No. It is not possible to do in any automatic fashion. At least, not with any tools that I know of that are publically available. This is a problem known as statistical tolerancing. There are at least three methods that I can think of to solve the problem:
1. Monte Carlo simulation
2. Truncated Taylor series approximations
3. Taguchi style methods, including what we named modified Taguchi methods
1. Simulate the system using random number generation for the variables.

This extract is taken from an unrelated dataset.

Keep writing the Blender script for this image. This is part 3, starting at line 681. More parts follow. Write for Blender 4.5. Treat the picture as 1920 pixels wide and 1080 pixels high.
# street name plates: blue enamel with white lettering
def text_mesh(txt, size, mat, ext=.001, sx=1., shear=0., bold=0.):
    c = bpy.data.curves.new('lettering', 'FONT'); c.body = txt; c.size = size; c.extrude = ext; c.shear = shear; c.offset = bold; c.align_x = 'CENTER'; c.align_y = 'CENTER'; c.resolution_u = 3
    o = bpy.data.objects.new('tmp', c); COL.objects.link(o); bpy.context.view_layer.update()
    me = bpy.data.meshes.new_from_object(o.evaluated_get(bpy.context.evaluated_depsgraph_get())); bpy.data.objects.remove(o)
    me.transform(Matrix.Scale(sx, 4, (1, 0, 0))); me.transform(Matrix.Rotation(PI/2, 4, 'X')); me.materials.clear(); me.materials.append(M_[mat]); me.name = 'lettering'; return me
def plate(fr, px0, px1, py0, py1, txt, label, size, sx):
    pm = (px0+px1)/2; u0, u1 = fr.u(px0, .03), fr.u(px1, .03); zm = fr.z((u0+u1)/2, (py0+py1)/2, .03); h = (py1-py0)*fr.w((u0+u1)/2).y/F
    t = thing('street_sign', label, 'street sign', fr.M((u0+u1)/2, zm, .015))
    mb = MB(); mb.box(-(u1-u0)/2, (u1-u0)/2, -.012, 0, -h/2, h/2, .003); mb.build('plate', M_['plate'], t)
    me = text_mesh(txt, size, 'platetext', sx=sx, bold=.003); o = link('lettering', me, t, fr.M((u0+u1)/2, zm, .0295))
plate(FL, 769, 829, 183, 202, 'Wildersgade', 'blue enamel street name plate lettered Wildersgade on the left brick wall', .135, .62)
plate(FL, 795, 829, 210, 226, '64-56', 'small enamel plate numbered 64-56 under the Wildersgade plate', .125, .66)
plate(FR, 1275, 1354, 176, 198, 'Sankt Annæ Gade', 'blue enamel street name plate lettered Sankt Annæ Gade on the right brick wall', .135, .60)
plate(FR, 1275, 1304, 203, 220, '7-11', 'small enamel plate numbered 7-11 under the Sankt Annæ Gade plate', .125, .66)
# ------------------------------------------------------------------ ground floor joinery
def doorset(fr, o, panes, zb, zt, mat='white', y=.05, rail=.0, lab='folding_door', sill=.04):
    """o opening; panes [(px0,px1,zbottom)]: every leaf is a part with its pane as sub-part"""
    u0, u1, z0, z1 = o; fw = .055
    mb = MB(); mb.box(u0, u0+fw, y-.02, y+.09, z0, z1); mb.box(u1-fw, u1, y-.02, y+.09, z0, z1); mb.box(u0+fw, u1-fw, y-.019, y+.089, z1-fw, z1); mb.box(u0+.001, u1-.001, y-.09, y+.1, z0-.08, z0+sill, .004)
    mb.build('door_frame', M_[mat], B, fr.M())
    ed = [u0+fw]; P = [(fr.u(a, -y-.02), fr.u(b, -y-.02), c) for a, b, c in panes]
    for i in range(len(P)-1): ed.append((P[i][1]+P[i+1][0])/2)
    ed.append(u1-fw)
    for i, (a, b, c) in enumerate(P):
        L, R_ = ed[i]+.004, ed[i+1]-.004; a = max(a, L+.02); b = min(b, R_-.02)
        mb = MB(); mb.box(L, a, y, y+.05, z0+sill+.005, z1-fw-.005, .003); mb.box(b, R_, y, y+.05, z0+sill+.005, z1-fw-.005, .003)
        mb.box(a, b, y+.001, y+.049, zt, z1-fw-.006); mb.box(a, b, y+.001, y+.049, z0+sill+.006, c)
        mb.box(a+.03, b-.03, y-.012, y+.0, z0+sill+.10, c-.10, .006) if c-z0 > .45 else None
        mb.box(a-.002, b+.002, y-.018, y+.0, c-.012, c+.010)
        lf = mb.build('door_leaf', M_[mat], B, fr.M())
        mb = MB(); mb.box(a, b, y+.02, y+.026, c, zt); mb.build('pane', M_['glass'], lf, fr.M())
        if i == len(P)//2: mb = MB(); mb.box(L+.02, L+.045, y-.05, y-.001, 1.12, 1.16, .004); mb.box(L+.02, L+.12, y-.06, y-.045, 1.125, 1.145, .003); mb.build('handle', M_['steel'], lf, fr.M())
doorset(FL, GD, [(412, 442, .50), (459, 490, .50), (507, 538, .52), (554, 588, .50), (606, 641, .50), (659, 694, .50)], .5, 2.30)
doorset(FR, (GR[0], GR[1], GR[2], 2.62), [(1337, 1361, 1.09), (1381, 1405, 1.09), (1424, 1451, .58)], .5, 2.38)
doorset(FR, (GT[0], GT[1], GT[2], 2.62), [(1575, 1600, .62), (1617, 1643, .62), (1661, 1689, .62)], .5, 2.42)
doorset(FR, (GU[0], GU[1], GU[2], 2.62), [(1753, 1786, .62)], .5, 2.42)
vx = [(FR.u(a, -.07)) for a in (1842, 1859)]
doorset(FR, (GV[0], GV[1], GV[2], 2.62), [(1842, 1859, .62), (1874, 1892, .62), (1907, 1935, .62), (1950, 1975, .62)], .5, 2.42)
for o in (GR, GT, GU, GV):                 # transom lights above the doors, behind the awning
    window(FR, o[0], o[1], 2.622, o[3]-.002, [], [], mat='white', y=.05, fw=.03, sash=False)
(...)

2. Approximate your function using a first order truncated Taylor series approximation. It is now linear, so the problem reduces to a linear combination of random variables with known distributions. If your random variables are assumed to be Gaussian (Normally distributed), then the solution is trivial.
This scheme can also be extended to a second order Taylor series approximation, although the computations get slightly more involved.

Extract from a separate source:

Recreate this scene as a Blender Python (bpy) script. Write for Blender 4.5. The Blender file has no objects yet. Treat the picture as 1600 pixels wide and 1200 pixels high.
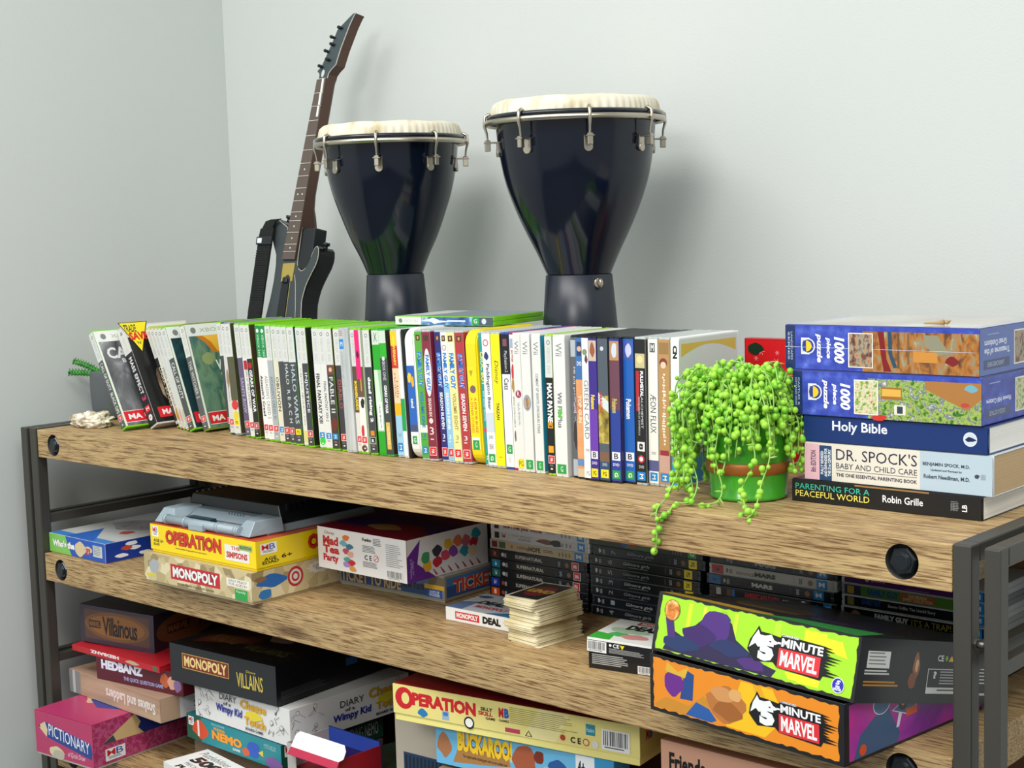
import bpy, bmesh, math, random
from mathutils import Matrix, Vector, Euler
R = math.radians
SC = bpy.context.scene
COL = SC.collection
rnd = random.Random(7)

# ------------------------------------------------------------------ camera, light, exposure
cam_d = bpy.data.cameras.new('camera')
cam_d.sensor_fit = 'HORIZONTAL'; cam_d.sensor_width = 36.0
cam_d.lens = 36.0 * 2332.96 / 1600.0
cam_d.clip_start = 0.05
cam = bpy.data.objects.new('camera', cam_d); COL.objects.link(cam)
_r = Vector((0.74557507, 0.66577531, -0.0293436)); _u = Vector((-0.04688175, 0.09632171, 0.99424556)); _w = Vector((-0.66477057, 0.73990903, -0.10302778))
M = Matrix.Identity(4)
for i in range(3):
    M[i][0] = _r[i]; M[i][1] = _u[i]; M[i][2] = -_w[i]
M[0][3], M[1][3], M[2][3] = 2.36132793, -1.37684564, 0.32530955
cam.matrix_world = M
SC.camera = cam
SC.view_settings.view_transform = 'Standard'; SC.view_settings.look = 'None'
SC.view_settings.gamma = 1.0; SC.view_settings.use_curve_mapping = False
SC.view_settings.exposure = -0.08

world = bpy.data.worlds.new('room_ambient'); SC.world = world; world.use_nodes = True
bg = world.node_tree.nodes['Background']
bg.inputs['Color'].default_value = (0.93, 0.97, 1.0, 1); bg.inputs['Strength'].default_value = 0.52

def area(name, loc, target, sx, sy, power, col=(1, 1, 1)):
    d = bpy.data.lights.new(name, 'AREA'); d.shape = 'RECTANGLE'; d.size = sx; d.size_y = sy
    d.energy = power; d.color = col
    o = bpy.data.objects.new(name, d); COL.objects.link(o); o.location = loc
    o.rotation_euler = (Vector(target) - Vector(loc)).to_track_quat('-Z', 'Y').to_euler()
    o['kind'] = 'structure'
    return o
area('ceiling_light', (0.75, -1.25, 1.85), (0.75, -1.25, 0.0), 1.8, 0.9, 48, (1.0, 0.99, 0.96))
area('ceiling_light', (2.7, -1.1, 1.85), (2.7, -1.1, 0.0), 1.8, 0.9, 44, (1.0, 0.99, 0.96))
area('ceiling_light', (1.9, -3.0, 1.6), (1.0, -1.0, 0.0), 1.3, 0.7, 46, (1.0, 0.99, 0.96))

# ------------------------------------------------------------------ materials
def lin(h):
    h = h.lstrip('#'); v = [int(h[i:i + 2], 16) / 255 for i in (0, 2, 4)]
    return tuple(c / 12.92 if c <= 0.04045 else ((c + 0.055) / 1.055) ** 2.4 for c in v) + (1,)
MATS = {}
def mat(h, rough=0.5, metal=0.0, coat=0.0, spec=0.5, bump=0.0, bscale=200, key=None):
    k = (h, rough, metal, coat, spec, bump, bscale)
    if k in MATS: return MATS[k]
    m = bpy.data.materials.new('paint_' + h.lstrip('#')); m.use_nodes = True
    nt = m.node_tree; b = nt.nodes['Principled BSDF']
    b.inputs['Base Color'].default_value = lin(h); b.inputs['Roughness'].default_value = rough
    b.inputs['Metallic'].default_value = metal; b.inputs['Coat Weight'].default_value = coat
    b.inputs['Specular IOR Level'].default_value = spec
    if bump:
        t = nt.nodes.new('ShaderNodeTexCoord'); n = nt.nodes.new('ShaderNodeTexNoise'); n.inputs['Scale'].default_value = bscale
        bp = nt.nodes.new('ShaderNodeBump'); bp.inputs['Strength'].default_value = bump; bp.inputs['Distance'].default_value = 0.002
        nt.links.new(t.outputs['Object'], n.inputs['Vector']); nt.links.new(n.outputs['Fac'], bp.inputs['Height'])
        nt.links.new(bp.outputs['Normal'], b.inputs['Normal'])
    MATS[k] = m
    return m

def ramp_mat(name, stops, scale=(20, 20, 20), detail=4, rough=0.45, kind='noise', bump=0.0, distort=0.0, seed=0.0):
    if name in MATS: return MATS[name]
    m = bpy.data.materials.new(name); m.use_nodes = True; nt = m.node_tree; b = nt.nodes['Principled BSDF']
    b.inputs['Roughness'].default_value = rough
    t = nt.nodes.new('ShaderNodeTexCoord'); mp = nt.nodes.new('ShaderNodeMapping'); mp.inputs['Scale'].default_value = scale
    mp.inputs['Location'].default_value = (seed, seed * .7, seed * .3)
    nt.links.new(t.outputs['Object'], mp.inputs['Vector'])
    if kind == 'noise':
        n = nt.nodes.new('ShaderNodeTexNoise'); n.inputs['Scale'].default_value = 1; n.inputs['Detail'].default_value = detail
        n.inputs['Distortion'].default_value = distort; fac = n.outputs['Fac']
    else:
        n = nt.nodes.new('ShaderNodeTexVoronoi'); n.inputs['Scale'].default_value = 1
        s = nt.nodes.new('ShaderNodeSeparateColor'); nt.links.new(n.outputs['Color'], s.inputs['Color']); fac = s.outputs['Red']
    nt.links.new(mp.outputs['Vector'], n.inputs['Vector'])
    cr = nt.nodes.new('ShaderNodeValToRGB'); el = cr.color_ramp.elements
    if kind != 'noise': cr.color_ramp.interpolation = 'CONSTANT'
    while len(el) < len(stops): el.new(0.5)
    for e, (p, c) in zip(el, stops): e.position = p; e.color = lin(c)
    nt.links.new(fac, cr.inputs['Fac']); nt.links.new(cr.outputs['Color'], b.inputs['Base Color'])
    if bump:
        bp = nt.nodes.new('ShaderNodeBump'); bp.inputs['Strength'].default_value = bump; bp.inputs['Distance'].default_value = 0.001
        nt.links.new(fac, bp.inputs['Height']); nt.links.new(bp.outputs['Normal'], b.inputs['Normal'])
    MATS[name] = m
    return m

def wood_mat(name, seed, dark=False):
    m = bpy.data.materials.new(name); m.use_nodes = True; nt = m.node_tree; b = nt.nodes['Principled BSDF']
    N = nt.nodes.new; L = nt.links.new
    t = N('ShaderNodeTexCoord')
    def noise(sc, det, dist=0.0, rough=.6):
        mp = N('ShaderNodeMapping'); mp.inputs['Scale'].default_value = sc; mp.inputs['Location'].default_value = (seed, seed * 2.3, seed * .7)
        n = N('ShaderNodeTexNoise'); n.inputs['Scale'].default_value = 1; n.inputs['Detail'].default_value = det
        n.inputs['Distortion'].default_value = dist; n.inputs['Roughness'].default_value = rough
        L(t.outputs['Object'], mp.inputs['Vector']); L(mp.outputs['Vector'], n.inputs['Vector']); return n.outputs['Fac']
    big = noise((2.2, 26, 40), 6, .4)
    grain = noise((14, 190, 250), 8, .25, .75)
    fine = noise((24, 420, 520), 3, 0, .6)
    c1 = N('ShaderNodeValToRGB'); e = c1.color_ramp.elements
    e[0].position = .25; e[0].color = lin('#987a50'); e[1].position = .72; e[1].color = lin('#c4a672')
    L(big, c1.inputs['Fac'])
    c2 = N('ShaderNodeValToRGB'); e = c2.color_ramp.elements
    e[0].position = .34; e[0].color = lin('#6e5438'); e[1].position = .6; e[1].color = lin('#dcc08c')
    L(grain, c2.inputs['Fac'])
    mx = N('ShaderNodeMix'); mx.data_type = 'RGBA'; mx.inputs[0].default_value = .32
    L(c1.outputs['Color'], mx.inputs[6]); L(c2.outputs['Color'], mx.inputs[7])
    c3 = N('ShaderNodeValToRGB'); e = c3.color_ramp.elements
    e[0].position = .38; e[0].color = lin('#8a6a48'); e[1].position = .52; e[1].color = lin('#ffffff')
    L(fine, c3.inputs['Fac'])
    mu = N('ShaderNodeMix'); mu.data_type = 'RGBA'; mu.blend_type = 'MULTIPLY'; mu.inputs[0].default_value = .85
    L(mx.outputs[2], mu.inputs[6]); L(c3.outputs['Color'], mu.inputs[7])
    # knots
    vo = N('ShaderNodeTexVoronoi'); mp = N('ShaderNodeMapping'); mp.inputs['Scale'].default_value = (2.6, 9, 14); mp.inputs['Location'].default_value = (seed + .3, .2, .4)
    L(t.outputs['Object'], mp.inputs['Vector']); L(mp.outputs['Vector'], vo.inputs['Vector']); vo.inputs['Scale'].default_value = 1
    ck = N('ShaderNodeValToRGB'); e = ck.color_ramp.elements
    e[0].position = .05; e[0].color = lin('#7a5a3c'); e[1].position = .16; e[1].color = lin('#ffffff')
    L(vo.outputs['Distance'], ck.inputs['Fac'])
    mk = N('ShaderNodeMix'); mk.data_type = 'RGBA'; mk.blend_type = 'MULTIPLY'; mk.inputs[0].default_value = .8
    L(mu.outputs[2], mk.inputs[6]); L(ck.outputs['Color'], mk.inputs[7])
    L(mk.outputs[2], b.inputs['Base Color']); b.inputs['Roughness'].default_value = .55
    bp = N('ShaderNodeBump'); bp.inputs['Strength'].default_value = .5; bp.inputs['Distance'].default_value = .0012
    L(grain, bp.inputs['Height']); L(bp.outputs['Normal'], b.inputs['Normal'])
    return m

WALL = mat('#c9cecb', rough=.85, bump=.12, bscale=350)
METAL = mat('#4a4842', rough=.42, metal=.35, bump=.05, bscale=300)
BLACKP = mat('#141519', rough=.35)

# ------------------------------------------------------------------ geometry helpers
def new_obj(name, me, parent=None, loc=(0, 0, 0), rot=(0, 0, 0), mats=()):
    o = bpy.data.objects.new(name, me); COL.objects.link(o)
    for m in mats:
        if m.name not in [x.name for x in me.materials if x]: me.materials.append(m)
    o.location = loc; o.rotation_euler = rot
    if parent: o.parent = parent
    return o
def tag(o, label=None, cat=None, group=None, kind=None):
    if label: o['label'] = label
    if cat: o['category'] = cat
    if group: o['group'] = group
    if kind: o['kind'] = kind
    return o
def thing(name, label, cat, loc=(0, 0, 0), rot=(0, 0, 0), group=None):
    o = bpy.data.objects.new(name, None); COL.objects.link(o); o.empty_display_size = .02
    o.location = loc; o.rotation_euler = rot
    return tag(o, label, cat, group)
def bm_box(bm, x0, y0, z0, x1, y1, z1, bev=0.0, seg=1, mi=0):
    vs = [bm.verts.new(p) for p in ((x0, y0, z0), (x1, y0, z0), (x1, y1, z0), (x0, y1, z0), (x0, y0, z1), (x1, y0, z1), (x1, y1, z1), (x0, y1, z1))]
    fs = [bm.faces.new([vs[i] for i in f]) for f in ((3, 2, 1, 0), (4, 5, 6, 7), (0, 1, 5, 4), (1, 2, 6, 5), (2, 3, 7, 6), (3, 0, 4, 7))]
    for f in fs: f.material_index = mi
    if bev > 0:
        es = list({e for f in fs for e in f.edges})
        bmesh.ops.bevel(bm, geom=es, offset=bev, segments=seg, profile=.6, affect='EDGES', material=mi)
def bm_cyl(bm, p0, p1, r0, r1=None, n=16, mi=0, caps=True):
    r1 = r0 if r1 is None else r1
    p0, p1 = Vector(p0), Vector(p1); d = (p1 - p0).normalized()
    a = d.orthogonal().normalized(); b = d.cross(a)
    A = [bm.verts.new(p0 + (a * math.cos(t) + b * math.sin(t)) * r0) for t in [2 * math.pi * i / n for i in range(n)]]
    B = [bm.verts.new(p1 + (a * math.cos(t) + b * math.sin(t)) * r1) for t in [2 * math.pi * i / n for i in range(n)]]
    for i in range(n):
        f = bm.faces.new((A[i], A[(i + 1) % n], B[(i + 1) % n], B[i])); f.material_index = mi; f.smooth = n > 8
    if caps:
        f = bm.faces.new(A[::-1]); f.material_index = mi; f = bm.faces.new(B); f.material_index = mi
def bm_tube(bm, pts, r, n=8, mi=0):
    pts = [Vector(p) for p in pts]; rings = []
    up = None
    for i, p in enumerate(pts):
        d = (pts[min(i + 1, len(pts) - 1)] - pts[max(i - 1, 0)]).normalized()
        if up is None: up = d.orthogonal().normalized()
        a = (up - d * up.dot(d))
        a = a.normalized() if a.length > 1e-6 else d.orthogonal().normalized()
        up = a; b = d.cross(a); rr = r[i] if isinstance(r, (list, tuple)) else r
        rings.append([bm.verts.new(p + (a * math.cos(2 * math.pi * k / n) + b * math.sin(2 * math.pi * k / n)) * rr) for k in range(n)])
    for A, B in zip(rings, rings[1:]):
        for k in range(n):
            f = bm.faces.new((A[k], A[(k + 1) % n], B[(k + 1) % n], B[k])); f.material_index = mi; f.smooth = True
    f = bm.faces.new(rings[0][::-1]); f.material_index = mi; f = bm.faces.new(rings[-1]); f.material_index = mi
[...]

3. Taguchi methods reduce to a numerical integration. Modified Taguchi methods (as described by me and a colleague in a few papers) were shown to be equivalent to a Gauss-Hermite numerical integration. They allow you to compute approximations to the moments of the function. You can then use those estimated moments to infer the distribution of the response from its mean, variance, skewness, and Kurtosis.
You can look online under the phrase "statistical tolerancing modified Taguchi', and you should find some papers that describe the techniques.
https://www.jstor.org/stable/1269802?seq=1#page_scan_tab_contents
Taguchi methods even have a Wiki page. I suppose that were I feeling sufficiently industrious, I should add a page for the modified methods that we developed.
In fact, very long ago I did write some tools that do statistical tolerancing. In fact, it is a credit to MATLAB that my roughly 20 year old code worked fine. Sorry, but I cannot put the code into the public domain. Not really worth the effort anyway, since the solution is so easy without it.
Regardless, if I assume that your variables a,b,c are all uniformly distributed, it really is not that hard to do:
N = 1e8;
a = 5 + (rand(N,1)*2-1)*0.2;
b = 3 + (rand(N,1)*2-1)*0.15;
c = 19 + (rand(N,1)*2-1)*0.01;
y = (a+b)./(c.^2);
mean(y)
ans =
0.0221605698565819
std(y)
ans =
0.00040004350708596
skewness(y)
ans =
0.00018202561148938
kurtosis(y)
ans =
2.3545148004182
In fact, those estimates of the moments are pretty accurate. Using more accurate methods (fairly high order Gauss-Legendre numerical integration) they can be computed as:
mean: 0.022160670958632
std: 0.000400054003691638
skewness: 0.00012265988869227
kurtosis: 2.35442773957793
I'd trust the first 8 or 10 of those digits as being correct. So the Monte Carlo estimation was quite reasonable.
hist(y,1000)
See from the histogram that the result does not take on any simple distribution. Of course, the computations above were done using the presumption that your variables were uniformly distributed with the indicated limits. If you intended them to be Normally distributed instead, the results would be slightly different.